■ **Short task**
Leaving out every picture, retype the lines below from the top through the one that contains "return (1000+F_PX*c.x/c.z, 562.5+F_PX*c.y/c.z)".

■ **Given records**
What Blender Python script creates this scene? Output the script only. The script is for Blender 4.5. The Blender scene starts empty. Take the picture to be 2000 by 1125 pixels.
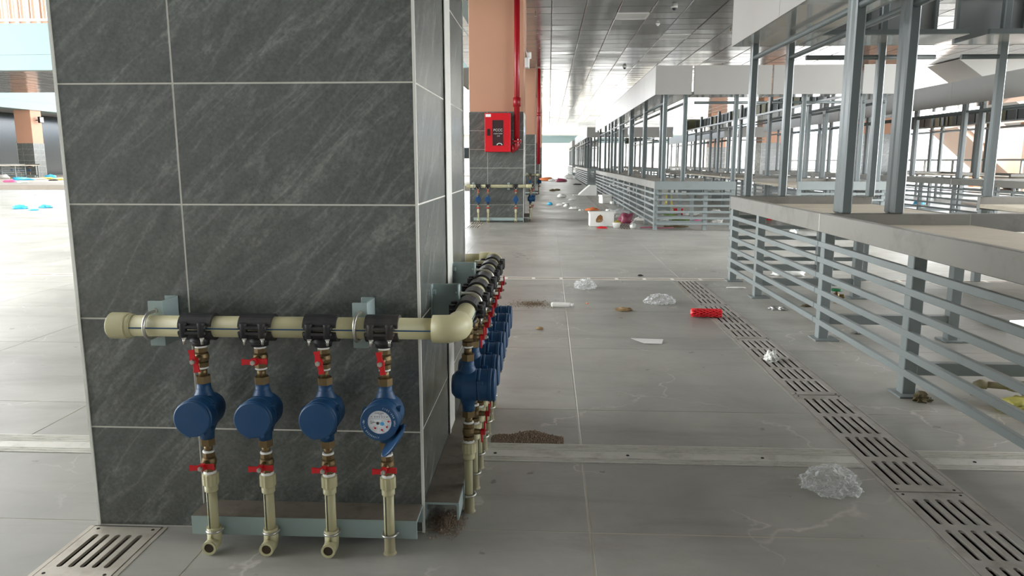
import bpy, bmesh, math, random
from mathutils import Vector, Matrix, noise
PI = math.pi
SC = bpy.context.scene
COL = SC.collection
random.seed(7)

# ---------------------------------------------------------------- camera, sky, exposure
CAM_H = 0.985
F_PX = 1450.0
VX, VY = 1072.0, 315.0
d = Vector(((VX-1000)/F_PX, (VY-562.5)/F_PX, 1.0)).normalized()
u = Vector((0, -d.z, d.y)).normalized()
if u.y > 0: u = -u
xx = d.cross(u).normalized()
# rows: world X, Y, Z expressed in camera (x right, y down, z forward)
R = Matrix((xx, d, u))
cam_right = R @ Vector((1, 0, 0)); cam_up = R @ Vector((0, -1, 0)); cam_back = R @ Vector((0, 0, -1))
cam = bpy.data.cameras.new('camera'); cam.sensor_width = 36; cam.lens = F_PX/2000*36; cam.clip_end = 400; cam.clip_start = 0.05
cam_o = bpy.data.objects.new('camera', cam); COL.objects.link(cam_o)
M = Matrix((cam_right, cam_up, cam_back)).transposed().to_4x4(); M.translation = Vector((0, 0, CAM_H))
cam_o.matrix_world = M
SC.camera = cam_o

def ground(px, py, z=0.0):
    r = R @ Vector(((px-1000)/F_PX, (py-562.5)/F_PX, 1.0))
    t = (z-CAM_H)/r.z
    return Vector((r.x*t, r.y*t, z))
def proj(p):
    c = R.transposed() @ (Vector(p)-Vector((0, 0, CAM_H)))
    if c.z < 0.05: return (-9999, -9999)
    return (1000+F_PX*c.x/c.z, 562.5+F_PX*c.y/c.z)

w = bpy.data.worlds.new('overcast_sky'); SC.world = w; w.use_nodes = True
nt = w.node_tree; bg = nt.nodes['Background']
tc = nt.nodes.new('ShaderNodeTexCoord'); sx = nt.nodes.new('ShaderNodeSeparateXYZ'); rp = nt.nodes.new('ShaderNodeValToRGB')
nt.links.new(tc.outputs['Generated'], sx.inputs[0]); nt.links.new(sx.outputs['Z'], rp.inputs[0]); nt.links.new(rp.outputs[0], bg.inputs[0])
rp.color_ramp.elements[0].position = 0.0; rp.color_ramp.elements[0].color = (0.92, 0.97, 1.0, 1)
rp.color_ramp.elements[1].position = 0.7; rp.color_ramp.elements[1].color = (1.0, 1.0, 1.0, 1)
SKY = 10.0
bg.inputs[1].default_value = SKY
SC.view_settings.view_transform = 'Standard'; SC.view_settings.look = 'None'
SC.view_settings.gamma = 1.0; SC.view_settings.use_curve_mapping = False
SC.view_settings.exposure = 0.34

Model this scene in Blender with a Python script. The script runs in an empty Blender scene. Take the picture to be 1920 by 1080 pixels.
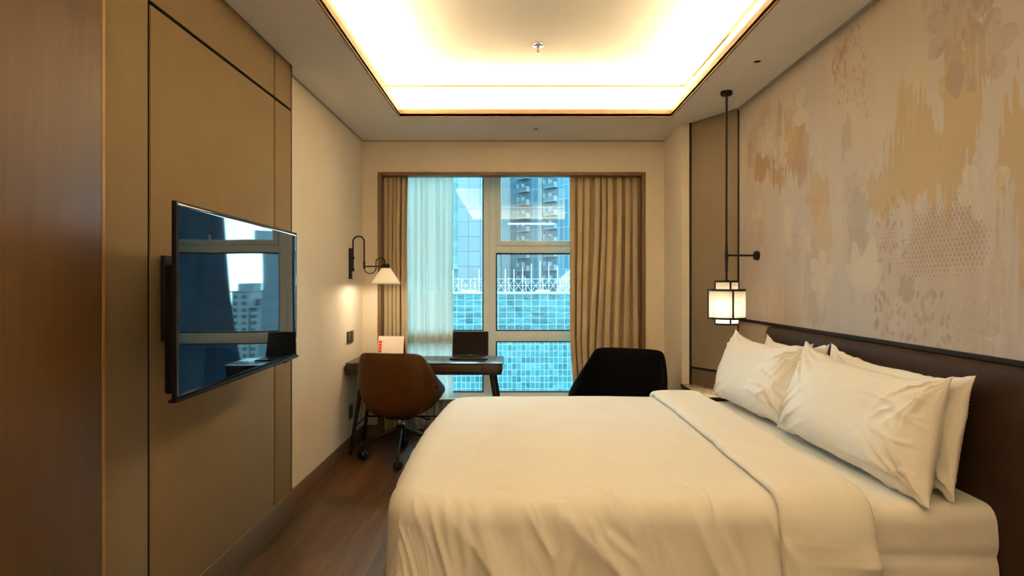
import bpy, bmesh, math, random
from mathutils import Vector, Matrix, noise
PI = math.pi
S = bpy.context.scene
COL = S.collection
random.seed(7)

# ------------------------------------------------------------------ camera
cam_d = bpy.data.cameras.new('camera')
cam = bpy.data.objects.new('camera', cam_d); COL.objects.link(cam)
cam.location = (0, 0, 1.38); cam.rotation_euler = (PI/2, 0, 0)
cam_d.sensor_width = 36; cam_d.lens = 36*1080/1920
cam_d.shift_x = -10/1920; cam_d.shift_y = -7/1920
cam_d.clip_start = 0.05; cam_d.clip_end = 2000
S.camera = cam

# ------------------------------------------------------------------ view, world, large lights
S.view_settings.view_transform = 'Standard'
S.view_settings.look = 'None'
S.view_settings.exposure = 0.62
S.view_settings.gamma = 1.0
S.view_settings.use_curve_mapping = False
S.cycles.use_denoising = True
S.cycles.max_bounces = 12
S.cycles.diffuse_bounces = 6
S.cycles.glossy_bounces = 4
S.cycles.transmission_bounces = 8
S.cycles.transparent_max_bounces = 16
S.cycles.sample_clamp_indirect = 6.0
S.cycles.caustics_reflective = False
S.cycles.caustics_refractive = False

SKY = 11.5
w = bpy.data.worlds.new('overcast_sky'); S.world = w; w.use_nodes = True
nt = w.node_tree; nt.nodes.clear()
wo = nt.nodes.new('ShaderNodeOutputWorld'); bg = nt.nodes.new('ShaderNodeBackground')
tc = nt.nodes.new('ShaderNodeTexCoord'); sp = nt.nodes.new('ShaderNodeSeparateXYZ')
rp = nt.nodes.new('ShaderNodeValToRGB'); mp = nt.nodes.new('ShaderNodeMapRange')
nz = nt.nodes.new('ShaderNodeTexNoise'); nz.inputs['Scale'].default_value = 2.2; nz.inputs['Detail'].default_value = 5
mx = nt.nodes.new('ShaderNodeMath'); mx.operation = 'MULTIPLY_ADD'; mx.inputs[1].default_value = 0.16; 
nt.links.new(tc.outputs['Generated'], sp.inputs[0]); nt.links.new(tc.outputs['Generated'], nz.inputs['Vector'])
nt.links.new(sp.outputs['Z'], mx.inputs[2]); nt.links.new(nz.outputs[0], mx.inputs[0])
nt.links.new(mx.outputs[0], mp.inputs['Value'])
mp.inputs['From Min'].default_value = -0.3; mp.inputs['From Max'].default_value = 0.9
e = rp.color_ramp.elements
e[0].position = 0.0; e[0].color = (0.10, 0.15, 0.18, 1)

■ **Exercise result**
What Blender Python script creates this scene? Output the script only. The script is for Blender 4.5. The Blender scene starts empty. Take the picture to be 2000 by 1125 pixels.
import bpy, bmesh, math, random
from mathutils import Vector, Matrix, noise
PI = math.pi
SC = bpy.context.scene
COL = SC.collection
random.seed(7)

# ---------------------------------------------------------------- camera, sky, exposure
CAM_H = 0.985
F_PX = 1450.0
VX, VY = 1072.0, 315.0
d = Vector(((VX-1000)/F_PX, (VY-562.5)/F_PX, 1.0)).normalized()
u = Vector((0, -d.z, d.y)).normalized()
if u.y > 0: u = -u
xx = d.cross(u).normalized()
# rows: world X, Y, Z expressed in camera (x right, y down, z forward)
R = Matrix((xx, d, u))
cam_right = R @ Vector((1, 0, 0)); cam_up = R @ Vector((0, -1, 0)); cam_back = R @ Vector((0, 0, -1))
cam = bpy.data.cameras.new('camera'); cam.sensor_width = 36; cam.lens = F_PX/2000*36; cam.clip_end = 400; cam.clip_start = 0.05
cam_o = bpy.data.objects.new('camera', cam); COL.objects.link(cam_o)
M = Matrix((cam_right, cam_up, cam_back)).transposed().to_4x4(); M.translation = Vector((0, 0, CAM_H))
cam_o.matrix_world = M
SC.camera = cam_o

def ground(px, py, z=0.0):
    r = R @ Vector(((px-1000)/F_PX, (py-562.5)/F_PX, 1.0))
    t = (z-CAM_H)/r.z
    return Vector((r.x*t, r.y*t, z))
def proj(p):
    c = R.transposed() @ (Vector(p)-Vector((0, 0, CAM_H)))
    if c.z < 0.05: return (-9999, -9999)
    return (1000+F_PX*c.x/c.z, 562.5+F_PX*c.y/c.z)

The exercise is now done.